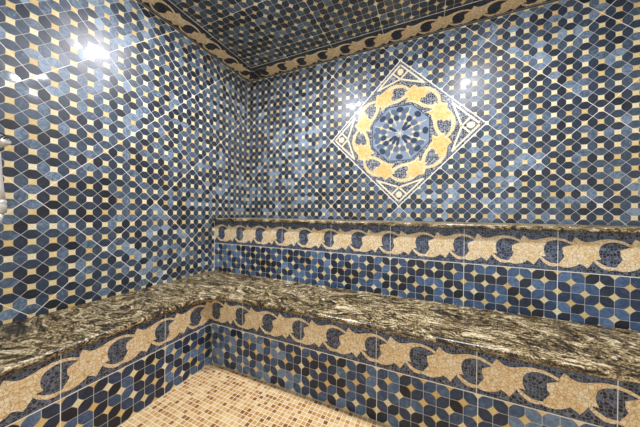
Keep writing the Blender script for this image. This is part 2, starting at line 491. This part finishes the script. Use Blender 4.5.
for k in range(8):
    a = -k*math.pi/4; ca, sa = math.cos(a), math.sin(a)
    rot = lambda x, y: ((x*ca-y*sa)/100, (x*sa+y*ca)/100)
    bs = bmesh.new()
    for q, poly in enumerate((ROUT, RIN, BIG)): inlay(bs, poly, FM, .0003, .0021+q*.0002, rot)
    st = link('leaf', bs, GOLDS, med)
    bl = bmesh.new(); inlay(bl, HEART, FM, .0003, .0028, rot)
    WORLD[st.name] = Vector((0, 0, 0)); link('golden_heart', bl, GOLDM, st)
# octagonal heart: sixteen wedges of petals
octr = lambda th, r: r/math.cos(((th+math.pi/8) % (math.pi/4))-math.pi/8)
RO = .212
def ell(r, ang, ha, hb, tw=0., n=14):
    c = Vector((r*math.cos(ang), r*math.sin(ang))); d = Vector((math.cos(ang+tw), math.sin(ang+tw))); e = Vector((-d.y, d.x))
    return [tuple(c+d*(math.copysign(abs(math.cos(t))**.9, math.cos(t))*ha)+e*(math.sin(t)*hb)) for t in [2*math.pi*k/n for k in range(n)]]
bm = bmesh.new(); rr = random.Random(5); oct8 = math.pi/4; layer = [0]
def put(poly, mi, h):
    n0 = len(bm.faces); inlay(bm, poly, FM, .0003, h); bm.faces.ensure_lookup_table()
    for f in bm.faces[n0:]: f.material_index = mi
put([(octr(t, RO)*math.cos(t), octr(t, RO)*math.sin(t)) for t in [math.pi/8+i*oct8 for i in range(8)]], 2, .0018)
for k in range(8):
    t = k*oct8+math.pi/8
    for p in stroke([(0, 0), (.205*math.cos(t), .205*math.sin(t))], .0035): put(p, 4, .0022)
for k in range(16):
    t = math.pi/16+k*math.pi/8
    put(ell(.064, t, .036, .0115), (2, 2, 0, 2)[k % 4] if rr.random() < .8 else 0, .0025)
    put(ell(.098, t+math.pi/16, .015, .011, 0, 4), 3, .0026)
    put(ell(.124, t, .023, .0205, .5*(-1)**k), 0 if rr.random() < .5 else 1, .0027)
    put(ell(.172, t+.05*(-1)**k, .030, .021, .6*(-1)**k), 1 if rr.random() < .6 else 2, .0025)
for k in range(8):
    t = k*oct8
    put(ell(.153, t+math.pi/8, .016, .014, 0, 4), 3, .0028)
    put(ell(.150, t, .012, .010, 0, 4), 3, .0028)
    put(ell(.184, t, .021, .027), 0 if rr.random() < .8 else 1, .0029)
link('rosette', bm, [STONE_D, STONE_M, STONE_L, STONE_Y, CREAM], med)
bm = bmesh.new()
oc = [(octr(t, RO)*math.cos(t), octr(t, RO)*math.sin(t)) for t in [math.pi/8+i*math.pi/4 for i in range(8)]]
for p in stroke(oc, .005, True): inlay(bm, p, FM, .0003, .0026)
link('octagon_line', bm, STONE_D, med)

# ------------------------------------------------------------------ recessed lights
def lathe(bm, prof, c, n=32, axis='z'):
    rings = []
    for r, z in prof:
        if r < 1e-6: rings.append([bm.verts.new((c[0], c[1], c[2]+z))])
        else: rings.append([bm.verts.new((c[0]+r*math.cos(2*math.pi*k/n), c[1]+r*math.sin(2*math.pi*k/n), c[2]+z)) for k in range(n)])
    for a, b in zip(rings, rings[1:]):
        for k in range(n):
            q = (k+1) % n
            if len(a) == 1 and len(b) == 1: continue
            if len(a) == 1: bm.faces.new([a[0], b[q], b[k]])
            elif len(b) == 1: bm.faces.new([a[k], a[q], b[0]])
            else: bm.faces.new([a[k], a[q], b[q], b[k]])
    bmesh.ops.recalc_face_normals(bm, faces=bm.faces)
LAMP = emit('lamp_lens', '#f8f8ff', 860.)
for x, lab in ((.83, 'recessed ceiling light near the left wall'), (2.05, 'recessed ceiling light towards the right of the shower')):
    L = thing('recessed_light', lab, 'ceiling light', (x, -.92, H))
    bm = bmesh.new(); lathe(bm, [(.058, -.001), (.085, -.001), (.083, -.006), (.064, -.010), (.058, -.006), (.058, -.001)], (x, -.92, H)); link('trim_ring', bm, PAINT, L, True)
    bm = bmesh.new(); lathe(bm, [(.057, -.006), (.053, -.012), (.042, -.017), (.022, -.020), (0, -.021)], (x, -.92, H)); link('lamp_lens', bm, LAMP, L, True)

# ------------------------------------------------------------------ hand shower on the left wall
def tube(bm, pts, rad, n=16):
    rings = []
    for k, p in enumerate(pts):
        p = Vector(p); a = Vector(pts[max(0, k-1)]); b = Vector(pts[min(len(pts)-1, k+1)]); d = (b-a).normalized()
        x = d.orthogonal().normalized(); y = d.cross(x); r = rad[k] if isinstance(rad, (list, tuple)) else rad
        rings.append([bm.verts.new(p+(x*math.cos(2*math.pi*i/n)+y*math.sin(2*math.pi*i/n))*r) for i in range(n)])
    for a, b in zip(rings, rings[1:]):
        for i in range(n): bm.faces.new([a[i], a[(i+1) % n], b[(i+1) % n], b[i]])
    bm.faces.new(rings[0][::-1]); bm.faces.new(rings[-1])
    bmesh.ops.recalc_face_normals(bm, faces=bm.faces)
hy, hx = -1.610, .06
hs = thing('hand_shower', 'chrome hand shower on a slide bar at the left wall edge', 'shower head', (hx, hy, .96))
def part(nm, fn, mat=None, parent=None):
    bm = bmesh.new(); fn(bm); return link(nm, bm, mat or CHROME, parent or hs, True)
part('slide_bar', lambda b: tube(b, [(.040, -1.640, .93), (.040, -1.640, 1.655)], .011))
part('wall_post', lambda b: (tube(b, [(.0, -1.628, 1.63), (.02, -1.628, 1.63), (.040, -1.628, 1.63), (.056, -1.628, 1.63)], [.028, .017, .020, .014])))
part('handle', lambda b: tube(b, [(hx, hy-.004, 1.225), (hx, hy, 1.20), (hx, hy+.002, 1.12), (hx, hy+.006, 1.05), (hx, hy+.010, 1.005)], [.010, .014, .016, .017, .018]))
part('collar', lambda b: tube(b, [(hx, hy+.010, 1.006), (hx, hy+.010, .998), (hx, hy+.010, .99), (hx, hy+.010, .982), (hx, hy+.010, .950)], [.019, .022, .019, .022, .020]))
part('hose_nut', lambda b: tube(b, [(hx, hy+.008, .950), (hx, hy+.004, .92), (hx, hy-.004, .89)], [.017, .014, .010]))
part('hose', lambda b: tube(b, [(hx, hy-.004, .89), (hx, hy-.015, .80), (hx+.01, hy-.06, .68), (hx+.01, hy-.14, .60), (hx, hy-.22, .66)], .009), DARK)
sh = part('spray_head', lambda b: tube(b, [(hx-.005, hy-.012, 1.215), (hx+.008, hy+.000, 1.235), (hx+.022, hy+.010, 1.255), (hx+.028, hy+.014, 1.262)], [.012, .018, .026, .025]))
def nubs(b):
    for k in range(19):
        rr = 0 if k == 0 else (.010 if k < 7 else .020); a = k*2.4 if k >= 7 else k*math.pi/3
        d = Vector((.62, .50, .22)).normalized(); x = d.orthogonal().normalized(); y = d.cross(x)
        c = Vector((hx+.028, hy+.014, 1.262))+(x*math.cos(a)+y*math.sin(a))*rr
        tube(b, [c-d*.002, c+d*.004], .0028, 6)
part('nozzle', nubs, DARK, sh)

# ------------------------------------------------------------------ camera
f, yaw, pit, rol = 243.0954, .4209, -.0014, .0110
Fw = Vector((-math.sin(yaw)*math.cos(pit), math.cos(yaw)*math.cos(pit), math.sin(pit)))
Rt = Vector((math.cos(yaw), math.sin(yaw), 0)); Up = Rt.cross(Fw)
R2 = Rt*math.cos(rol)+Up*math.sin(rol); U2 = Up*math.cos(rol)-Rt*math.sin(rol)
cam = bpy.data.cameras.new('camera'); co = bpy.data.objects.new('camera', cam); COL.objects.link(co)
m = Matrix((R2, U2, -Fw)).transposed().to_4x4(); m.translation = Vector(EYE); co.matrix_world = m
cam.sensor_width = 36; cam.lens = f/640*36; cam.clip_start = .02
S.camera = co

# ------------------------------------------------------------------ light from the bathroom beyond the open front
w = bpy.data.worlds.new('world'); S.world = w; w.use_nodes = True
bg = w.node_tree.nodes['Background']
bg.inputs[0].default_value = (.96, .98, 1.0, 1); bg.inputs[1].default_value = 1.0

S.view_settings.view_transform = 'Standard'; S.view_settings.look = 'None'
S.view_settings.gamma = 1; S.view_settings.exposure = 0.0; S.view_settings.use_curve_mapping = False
_ _ _ _
=== GOAL ===
Determine the number of lines in the listing that contain the string "part". Write that number and nothing else.

=== TASK RESULT ===
10